§ **Stated goal**
Copy exactly, and only, the lines below from the first through the one containing "top_wheel(.045, .60, .10);", both included; pictures are omitted.

┄┄┄┄┄┄

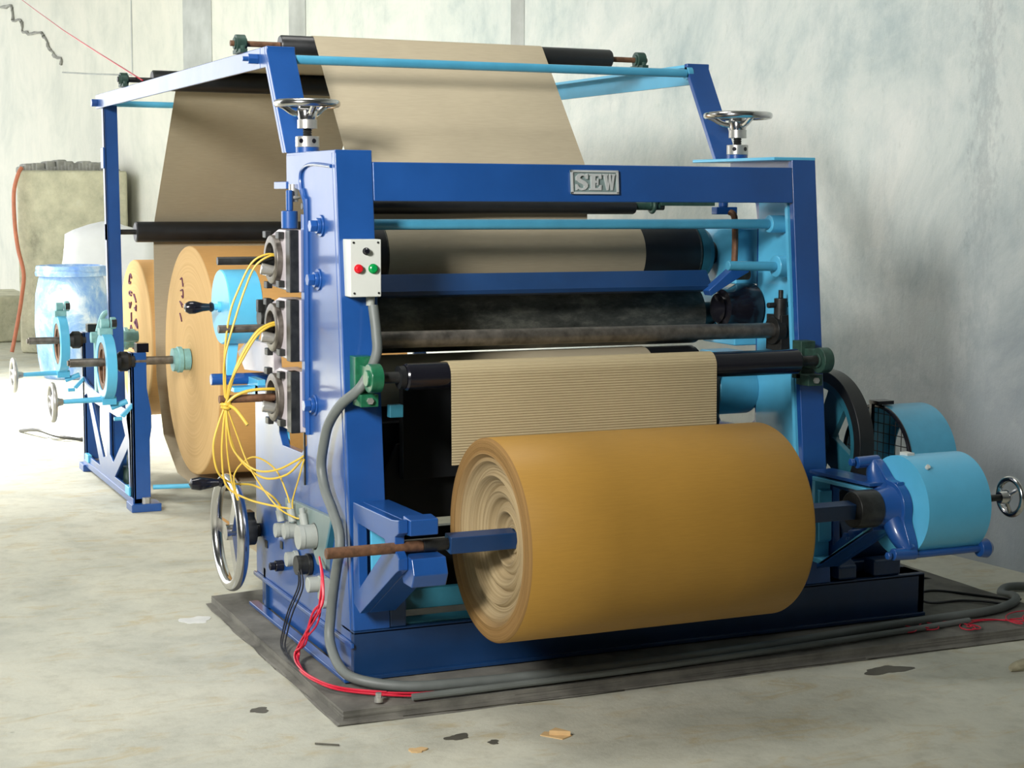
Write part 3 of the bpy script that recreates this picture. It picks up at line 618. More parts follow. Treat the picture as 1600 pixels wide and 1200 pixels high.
b = MB(); b.cyl((WX-.02, WY, WZ+.19), (WX, WY, WZ+.19), .012); P_(b, 'handle_pin', 'bright', hw, 0)

# top pressure handwheels
def top_wheel(x, y, r):
    b = MB(); b.torus((x, y, 1.892), (0, 0, 1), r, .0135, 48, 12)
    for k in range(3):
        a = k*2*PI/3+.5; b.tube([(x, y, 1.855), (x+math.cos(a)*r*.45, y+math.sin(a)*r*.45, 1.86), (x+math.cos(a)*r*.8, y+math.sin(a)*r*.8, 1.882), (x+math.cos(a)*r, y+math.sin(a)*r, 1.89)], .010, 8, 4)
    b.lathe([(0, 0), (0, .030), (.03, .036), (.045, .03), (.045, 0)], (x, y, 1.838), (0, 0, 1), 32); h = P_(b, 'top_handwheel', 'chrome', MC, 0)
    b = MB(); b.cyl((x, y, 1.808), (x, y, 1.838), .034); b.cyl((x-.0345, y, 1.823), (x-.0335, y, 1.823), .004, seg=8); P_(b, 'wheel_hub_nut', 'bright', h, .002)
    b = MB(); b.lathe([(z*.004, .013+(.003 if z % 2 else 0)) for z in range(0, 12)], (x, y, 1.775), (0, 0, 1), 20); P_(b, 'pressure_thread', 'dark', h, 0)
    b = MB(); b.cyl((x, y, 1.745), (x, y, 1.782), .041); c_ = P_(b, 'collar', 'bright', h, .002)
    for a in (-1.3, -2.4): 
        d = Vector((math.cos(a), math.sin(a), 0)); p = Vector((x, y, 1.766))+d*.0405; b = MB(); b.cyl(p, p+d*.0012, .008, seg=12); P_(b, 'collar_hole', 'gloss', h, 0)
    b = MB(); b.cyl((x, y, 1.727), (x, y, 1.745), .04); P_(b, 'collar_seat', 'blue', h, 0)
top_wheel(.045, .60, .10); top_wheel(1.745, .60, .118)

# overhead frame ------------------------------------------------------------
def topbar(x0, x1, fx, mt_in):
    b = MB(); b.box(min(x0, x1), max(x0, x1), 1.021, 4.26, 2.036, 2.11); o = P_(b, 'top_beam', 'blue'); return o
tl = topbar(0, .012, .1, 'blue'); b = MB(); b.box(.012, .08, .947, 4.25, 2.10, 2.11); P_(b, 'beam_flange', 'blue', tl, 0)
tr_ = topbar(1.80, 1.812, 0, 'sky'); b = MB(); b.box(1.742, 1.80, .95, 4.25, 2.099, 2.11); b.box(1.794, 1.80, .95, 4.25, 2.036, 2.10); P_(b, 'beam_flange', 'sky', tr_, 0, 'light blue inner side')
def tower(x0, x1):
    b = MB(); b.prism([(.935, 2.11), (.935, 2.09), (.70, 1.728), (.725, 1.728), (.96, 2.09), (.96, 2.11)], 'x', x0, x1)
    xa = x0 if x0 < 1 else x1-.011
    b.prism([(.9605, 2.11), (1.02, 2.11), (1.02, 2.036), (.955, 2.036), (.755, 1.728), (.7255, 1.728), (.9605, 2.088)], 'x', xa, xa+.011)
    return P_(b, 'sloping_post', 'blue', MC, .003)
tower(0, .105); tower(1.712, 1.812)
for x, sg in ((0, -1),):
    b = MB(); b.hexa((x, 1.06, 2.072), (sg, 0, 0), .02, .035); b.cyl((x-.055, 1.06, 2.072), (x-.03, 1.06, 2.072), .009); P_(b, 'frame_bolt', 'blue', tl, .001)
    b = MB(); b.hexa((x, 4.22, 2.066), (sg, 0, 0), .022, .03); P_(b, 'frame_bolt', 'blue', tl, .001)
# rear posts
for x0, x1 in ((0.016, .086), (1.735, 1.81)):
    b = MB(); b.prism([(4.12, 2.05), (4.03, .05), (4.06, .05), (4.15, 2.05)], 'x', x0, x1); xa = x0 if x0 < 1 else x1-.01
    b.prism([(4.12, 2.05), (4.03, .05), (4.10, .05), (4.19, 2.05)], 'x', xa, xa+.01); P_(b, 'rear_post', 'blue', MC, .002)
for xa, xb, za, zb_ in ((.004, .016, 1.72, 1.83), (0.016, .05, 1.34, 1.43), (1.74, 1.78, 1.34, 1.43)):
    b = MB(); b.box(xa, xb, 4.10, 4.17, za, zb_); P_(b, 'roller_bracket', 'blue')

# drive on the right: flywheel, belt guard, motor
PY, PZ = .23, .69
b = MB(); b.lathe([(0, .222), (0, .262), (.062, .262), (.062, .222)], (1.893, PY, PZ), (1, 0, 0), 72, closed=True); fw = P_(b, 'flywheel', 'black', MC, .003)
b = MB(); b.lathe([(.05, .03), (.035, .21), (.05, .21), (.075, .03)], (1.85, PY, PZ), (1, 0, 0), 64, closed=True)
b = MB()
for k in range(4):
    a = k*PI/2+.5; pts2 = []
    for s_ in (-1, 1): pts2.append((PY+math.cos(a)*.03-math.sin(a)*.05*s_, PZ+math.sin(a)*.03+math.cos(a)*.05*s_)); 
    q = [(PY+math.cos(a+.28)*.22, PZ+math.sin(a+.28)*.22), (PY+math.cos(a-.28)*.22, PZ+math.sin(a-.28)*.22)]
    b.prism([pts2[0], pts2[1], q[0], q[1]], 'x', 1.905, 1.93)
b.cyl((1.80, PY, PZ), (1.95, PY, PZ), .055); b.lathe([(0, .195), (0, .224), (.055, .224), (.055, .205)], (1.897, PY, PZ), (1, 0, 0), 64, closed=True)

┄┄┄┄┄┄

§ **Correct response**
Write part 3 of the bpy script that recreates this picture. It picks up at line 618. More parts follow. Treat the picture as 1600 pixels wide and 1200 pixels high.
b = MB(); b.cyl((WX-.02, WY, WZ+.19), (WX, WY, WZ+.19), .012); P_(b, 'handle_pin', 'bright', hw, 0)

# top pressure handwheels
def top_wheel(x, y, r):
    b = MB(); b.torus((x, y, 1.892), (0, 0, 1), r, .0135, 48, 12)
    for k in range(3):
        a = k*2*PI/3+.5; b.tube([(x, y, 1.855), (x+math.cos(a)*r*.45, y+math.sin(a)*r*.45, 1.86), (x+math.cos(a)*r*.8, y+math.sin(a)*r*.8, 1.882), (x+math.cos(a)*r, y+math.sin(a)*r, 1.89)], .010, 8, 4)
    b.lathe([(0, 0), (0, .030), (.03, .036), (.045, .03), (.045, 0)], (x, y, 1.838), (0, 0, 1), 32); h = P_(b, 'top_handwheel', 'chrome', MC, 0)
    b = MB(); b.cyl((x, y, 1.808), (x, y, 1.838), .034); b.cyl((x-.0345, y, 1.823), (x-.0335, y, 1.823), .004, seg=8); P_(b, 'wheel_hub_nut', 'bright', h, .002)
    b = MB(); b.lathe([(z*.004, .013+(.003 if z % 2 else 0)) for z in range(0, 12)], (x, y, 1.775), (0, 0, 1), 20); P_(b, 'pressure_thread', 'dark', h, 0)
    b = MB(); b.cyl((x, y, 1.745), (x, y, 1.782), .041); c_ = P_(b, 'collar', 'bright', h, .002)
    for a in (-1.3, -2.4): 
        d = Vector((math.cos(a), math.sin(a), 0)); p = Vector((x, y, 1.766))+d*.0405; b = MB(); b.cyl(p, p+d*.0012, .008, seg=12); P_(b, 'collar_hole', 'gloss', h, 0)
    b = MB(); b.cyl((x, y, 1.727), (x, y, 1.745), .04); P_(b, 'collar_seat', 'blue', h, 0)
top_wheel(.045, .60, .10); top_wheel(1.745, .60, .118)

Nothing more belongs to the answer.